BEGIN Data excerpt

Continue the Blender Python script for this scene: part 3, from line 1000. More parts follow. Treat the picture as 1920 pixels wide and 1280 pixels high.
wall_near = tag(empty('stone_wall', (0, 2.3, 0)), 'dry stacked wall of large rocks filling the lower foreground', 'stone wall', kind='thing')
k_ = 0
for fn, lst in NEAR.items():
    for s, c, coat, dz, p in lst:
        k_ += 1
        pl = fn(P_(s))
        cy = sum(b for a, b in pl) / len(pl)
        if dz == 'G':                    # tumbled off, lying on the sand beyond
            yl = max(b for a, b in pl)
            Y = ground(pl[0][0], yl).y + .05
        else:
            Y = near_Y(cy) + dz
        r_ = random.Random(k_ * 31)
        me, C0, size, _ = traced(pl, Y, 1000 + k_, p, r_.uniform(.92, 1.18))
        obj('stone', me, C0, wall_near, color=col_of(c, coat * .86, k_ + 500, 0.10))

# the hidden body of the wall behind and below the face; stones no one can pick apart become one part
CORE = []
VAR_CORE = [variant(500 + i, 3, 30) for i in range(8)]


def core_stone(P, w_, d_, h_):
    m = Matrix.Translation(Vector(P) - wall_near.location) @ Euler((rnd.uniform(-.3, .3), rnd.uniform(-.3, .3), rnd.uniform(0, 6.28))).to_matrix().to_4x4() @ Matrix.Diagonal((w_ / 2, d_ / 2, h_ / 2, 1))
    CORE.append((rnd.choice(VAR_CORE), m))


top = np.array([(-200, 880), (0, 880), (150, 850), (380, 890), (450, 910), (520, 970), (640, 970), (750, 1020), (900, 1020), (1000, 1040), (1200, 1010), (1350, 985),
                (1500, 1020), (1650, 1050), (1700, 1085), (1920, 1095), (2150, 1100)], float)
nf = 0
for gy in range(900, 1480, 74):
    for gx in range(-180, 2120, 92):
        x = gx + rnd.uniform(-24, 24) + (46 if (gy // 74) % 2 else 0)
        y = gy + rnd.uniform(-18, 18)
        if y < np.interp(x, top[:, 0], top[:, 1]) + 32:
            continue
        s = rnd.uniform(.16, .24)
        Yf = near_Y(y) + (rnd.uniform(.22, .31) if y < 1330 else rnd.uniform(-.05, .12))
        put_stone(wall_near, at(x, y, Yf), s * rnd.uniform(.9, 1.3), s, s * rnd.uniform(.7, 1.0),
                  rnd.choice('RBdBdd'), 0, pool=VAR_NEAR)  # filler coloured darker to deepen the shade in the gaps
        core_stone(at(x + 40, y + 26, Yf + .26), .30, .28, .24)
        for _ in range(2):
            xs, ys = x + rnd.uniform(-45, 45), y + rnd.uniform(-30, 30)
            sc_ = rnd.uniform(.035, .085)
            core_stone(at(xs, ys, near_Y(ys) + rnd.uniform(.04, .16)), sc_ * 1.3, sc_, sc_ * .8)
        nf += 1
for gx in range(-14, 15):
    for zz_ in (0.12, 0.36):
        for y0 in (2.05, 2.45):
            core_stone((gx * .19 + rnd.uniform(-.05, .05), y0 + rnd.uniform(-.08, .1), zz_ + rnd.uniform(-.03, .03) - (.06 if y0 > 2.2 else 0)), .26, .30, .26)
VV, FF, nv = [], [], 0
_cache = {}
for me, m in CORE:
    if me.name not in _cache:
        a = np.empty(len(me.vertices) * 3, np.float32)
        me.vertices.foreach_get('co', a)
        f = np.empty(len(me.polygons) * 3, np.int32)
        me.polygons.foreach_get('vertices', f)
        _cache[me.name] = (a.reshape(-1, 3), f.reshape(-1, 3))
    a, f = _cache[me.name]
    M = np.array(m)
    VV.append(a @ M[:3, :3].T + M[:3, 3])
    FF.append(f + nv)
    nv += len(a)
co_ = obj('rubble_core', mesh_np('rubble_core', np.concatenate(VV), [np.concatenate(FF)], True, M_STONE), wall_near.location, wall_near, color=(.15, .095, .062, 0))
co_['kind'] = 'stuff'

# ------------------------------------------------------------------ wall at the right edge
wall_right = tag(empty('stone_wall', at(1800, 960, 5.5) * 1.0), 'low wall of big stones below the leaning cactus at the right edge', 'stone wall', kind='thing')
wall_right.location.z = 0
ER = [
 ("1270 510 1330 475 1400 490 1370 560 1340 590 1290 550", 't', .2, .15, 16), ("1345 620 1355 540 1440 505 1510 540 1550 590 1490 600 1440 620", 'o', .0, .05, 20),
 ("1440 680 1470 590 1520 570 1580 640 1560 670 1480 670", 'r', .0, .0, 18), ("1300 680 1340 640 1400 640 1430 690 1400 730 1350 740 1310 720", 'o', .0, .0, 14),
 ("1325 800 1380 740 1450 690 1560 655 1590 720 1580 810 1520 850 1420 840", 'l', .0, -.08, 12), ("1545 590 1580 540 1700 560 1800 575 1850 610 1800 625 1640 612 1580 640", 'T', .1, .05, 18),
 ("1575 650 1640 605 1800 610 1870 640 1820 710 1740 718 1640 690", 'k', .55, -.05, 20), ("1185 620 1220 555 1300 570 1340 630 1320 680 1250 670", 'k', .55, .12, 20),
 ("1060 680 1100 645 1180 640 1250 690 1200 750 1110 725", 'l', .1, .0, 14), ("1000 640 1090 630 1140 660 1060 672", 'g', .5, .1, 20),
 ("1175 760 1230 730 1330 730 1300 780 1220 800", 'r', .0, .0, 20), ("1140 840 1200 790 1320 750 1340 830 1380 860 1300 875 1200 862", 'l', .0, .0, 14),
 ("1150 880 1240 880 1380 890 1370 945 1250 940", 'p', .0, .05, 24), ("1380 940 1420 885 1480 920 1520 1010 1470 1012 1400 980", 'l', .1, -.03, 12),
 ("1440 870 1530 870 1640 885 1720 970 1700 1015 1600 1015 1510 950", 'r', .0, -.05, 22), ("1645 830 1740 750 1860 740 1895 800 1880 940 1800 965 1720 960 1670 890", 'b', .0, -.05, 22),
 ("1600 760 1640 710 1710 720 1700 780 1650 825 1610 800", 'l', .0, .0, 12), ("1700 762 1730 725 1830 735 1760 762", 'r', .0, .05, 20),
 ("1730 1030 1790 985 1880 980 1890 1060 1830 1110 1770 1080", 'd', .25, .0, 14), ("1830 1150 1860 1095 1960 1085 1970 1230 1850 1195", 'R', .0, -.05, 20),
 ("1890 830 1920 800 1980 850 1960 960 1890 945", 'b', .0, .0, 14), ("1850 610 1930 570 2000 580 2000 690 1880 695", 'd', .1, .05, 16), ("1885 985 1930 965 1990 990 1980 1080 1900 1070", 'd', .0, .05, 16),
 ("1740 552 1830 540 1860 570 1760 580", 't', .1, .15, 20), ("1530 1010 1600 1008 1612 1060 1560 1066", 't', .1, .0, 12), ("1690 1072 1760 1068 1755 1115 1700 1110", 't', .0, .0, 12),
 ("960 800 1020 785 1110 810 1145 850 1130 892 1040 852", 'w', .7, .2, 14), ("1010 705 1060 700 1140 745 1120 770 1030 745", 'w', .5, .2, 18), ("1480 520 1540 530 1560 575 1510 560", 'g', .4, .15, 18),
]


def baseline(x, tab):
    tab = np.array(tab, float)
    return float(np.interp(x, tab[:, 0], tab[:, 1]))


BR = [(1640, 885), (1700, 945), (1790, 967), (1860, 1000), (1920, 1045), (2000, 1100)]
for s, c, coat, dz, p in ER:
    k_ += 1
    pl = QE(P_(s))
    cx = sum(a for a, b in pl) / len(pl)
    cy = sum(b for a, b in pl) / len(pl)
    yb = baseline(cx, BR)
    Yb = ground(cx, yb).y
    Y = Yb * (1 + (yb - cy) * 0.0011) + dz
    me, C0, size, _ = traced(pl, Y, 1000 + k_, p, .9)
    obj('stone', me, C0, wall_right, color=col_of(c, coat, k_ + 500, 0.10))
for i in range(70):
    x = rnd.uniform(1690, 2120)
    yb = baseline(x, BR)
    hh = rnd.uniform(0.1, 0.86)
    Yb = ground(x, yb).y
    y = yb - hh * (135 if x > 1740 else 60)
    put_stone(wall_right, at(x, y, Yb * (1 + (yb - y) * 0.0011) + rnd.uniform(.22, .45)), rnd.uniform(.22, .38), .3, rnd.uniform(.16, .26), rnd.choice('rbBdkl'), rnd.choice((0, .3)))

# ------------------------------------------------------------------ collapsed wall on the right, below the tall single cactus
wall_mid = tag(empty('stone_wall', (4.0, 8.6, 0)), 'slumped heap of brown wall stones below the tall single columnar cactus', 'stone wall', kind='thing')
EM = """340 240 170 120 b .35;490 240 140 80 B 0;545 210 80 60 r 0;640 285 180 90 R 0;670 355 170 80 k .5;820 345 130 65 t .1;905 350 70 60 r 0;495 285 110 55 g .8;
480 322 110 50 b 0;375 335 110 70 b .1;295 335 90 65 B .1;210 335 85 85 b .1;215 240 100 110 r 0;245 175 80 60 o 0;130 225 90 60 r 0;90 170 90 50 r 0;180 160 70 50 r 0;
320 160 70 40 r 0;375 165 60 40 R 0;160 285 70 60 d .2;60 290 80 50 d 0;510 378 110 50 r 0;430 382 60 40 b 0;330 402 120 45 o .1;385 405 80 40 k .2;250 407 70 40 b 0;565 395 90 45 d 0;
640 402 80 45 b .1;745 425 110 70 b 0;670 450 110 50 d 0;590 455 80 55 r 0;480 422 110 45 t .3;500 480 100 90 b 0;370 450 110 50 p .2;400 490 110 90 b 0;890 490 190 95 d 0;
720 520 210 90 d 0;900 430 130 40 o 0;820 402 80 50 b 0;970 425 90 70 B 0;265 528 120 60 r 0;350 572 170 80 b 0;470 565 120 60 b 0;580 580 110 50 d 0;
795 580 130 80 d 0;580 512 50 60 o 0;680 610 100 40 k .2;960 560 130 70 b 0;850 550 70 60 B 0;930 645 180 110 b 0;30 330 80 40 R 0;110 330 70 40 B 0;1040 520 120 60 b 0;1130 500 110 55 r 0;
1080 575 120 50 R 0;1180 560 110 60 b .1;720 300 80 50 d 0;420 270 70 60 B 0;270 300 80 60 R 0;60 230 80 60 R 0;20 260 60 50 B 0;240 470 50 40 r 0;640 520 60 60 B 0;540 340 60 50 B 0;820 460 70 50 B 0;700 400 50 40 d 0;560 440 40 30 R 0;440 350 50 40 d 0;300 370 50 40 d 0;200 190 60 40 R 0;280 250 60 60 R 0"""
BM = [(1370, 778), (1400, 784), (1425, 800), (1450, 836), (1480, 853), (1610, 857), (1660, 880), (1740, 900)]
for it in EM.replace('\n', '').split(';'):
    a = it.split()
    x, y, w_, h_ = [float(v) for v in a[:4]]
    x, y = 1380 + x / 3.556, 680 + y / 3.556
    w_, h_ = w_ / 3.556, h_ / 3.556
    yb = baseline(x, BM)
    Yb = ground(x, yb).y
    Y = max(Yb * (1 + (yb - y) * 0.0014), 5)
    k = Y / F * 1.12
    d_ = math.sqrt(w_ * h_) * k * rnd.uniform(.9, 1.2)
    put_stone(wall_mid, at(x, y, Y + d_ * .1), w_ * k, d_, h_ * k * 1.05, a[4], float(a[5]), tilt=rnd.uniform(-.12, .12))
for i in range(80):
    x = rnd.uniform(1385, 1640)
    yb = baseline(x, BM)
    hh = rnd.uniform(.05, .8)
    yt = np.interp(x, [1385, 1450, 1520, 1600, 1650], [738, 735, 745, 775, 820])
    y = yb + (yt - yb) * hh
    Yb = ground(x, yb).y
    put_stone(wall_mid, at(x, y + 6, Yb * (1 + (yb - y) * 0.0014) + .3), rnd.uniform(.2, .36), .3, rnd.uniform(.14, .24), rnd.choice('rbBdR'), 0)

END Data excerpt

Copy, please, exactly the lines that start at the first line of the data and end at the line containing "obj('stone', me, C0, wall_near, color=col_of(c, coat", both kept and no others.

[The output]:
Continue the Blender Python script for this scene: part 3, from line 1000. More parts follow. Treat the picture as 1920 pixels wide and 1280 pixels high.
wall_near = tag(empty('stone_wall', (0, 2.3, 0)), 'dry stacked wall of large rocks filling the lower foreground', 'stone wall', kind='thing')
k_ = 0
for fn, lst in NEAR.items():
    for s, c, coat, dz, p in lst:
        k_ += 1
        pl = fn(P_(s))
        cy = sum(b for a, b in pl) / len(pl)
        if dz == 'G':                    # tumbled off, lying on the sand beyond
            yl = max(b for a, b in pl)
            Y = ground(pl[0][0], yl).y + .05
        else:
            Y = near_Y(cy) + dz
        r_ = random.Random(k_ * 31)
        me, C0, size, _ = traced(pl, Y, 1000 + k_, p, r_.uniform(.92, 1.18))
        obj('stone', me, C0, wall_near, color=col_of(c, coat * .86, k_ + 500, 0.10))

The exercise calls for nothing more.